December 4 @ 12:00 PM 1:00 PM

Thursday, December 4
12:00 – 1:00pm
106 Engineering Research Building
Please contact office@neep.wisc.edu for assistance with remote participation.

Experimental Nuclear Thermal Hydraulics: Experimental techniques and applications in advanced reactors
Nuclear Engineering requires an understanding of fundamental thermal-fluid phenomena and the application of those phenomena to complex nuclear systems. In conventional light water reactors and water-cooled small modular reactors, two-phase boiling heat transfer has been one of the main research targets for both efficiency and safety. In non-water-cooled reactors such as gas-cooled reactors, liquid-metal reactors, and molten-salt reactors, the importance of turbulent flow needs to be emphasized as their primary system operates in a single-phase condition. Interestingly, heat-pipe microreactors use liquid metal phase change. This seminar will cover experimental techniques that Dr. Saya Lee has been working on to contribute to nuclear thermal hydraulics and their applications from fundamental phenomena to various reactor designs.

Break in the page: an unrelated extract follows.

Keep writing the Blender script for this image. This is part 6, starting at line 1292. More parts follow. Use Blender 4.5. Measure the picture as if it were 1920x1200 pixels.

Dr. Saya Lee is an Assistant Professor at Pennsylvania State University, with a research focus on nuclear reactor thermal-hydraulics. He earned his Ph.D. in Nuclear Engineering from Texas A&M University and M.S. in Mechanical Engineering and B.S. in Mechanical and Electrical Engineering with a minor in Computer Science from Handong University in South Korea. He has extensive experience in diverse nuclear thermal-fluid applications to maintain the safety and operability of the current LWR fleet and to support the design and development of advanced reactors, including a SMR heat exchanger, a VHTR upper plenum, a SFR wire-wrapped fuel rod bundle, and a pebble bed HTGR. Also, he has expertise in the development and use of advanced measurement techniques. Recently, Dr. Lee has been actively working on heat-pipe-cooled microreactors.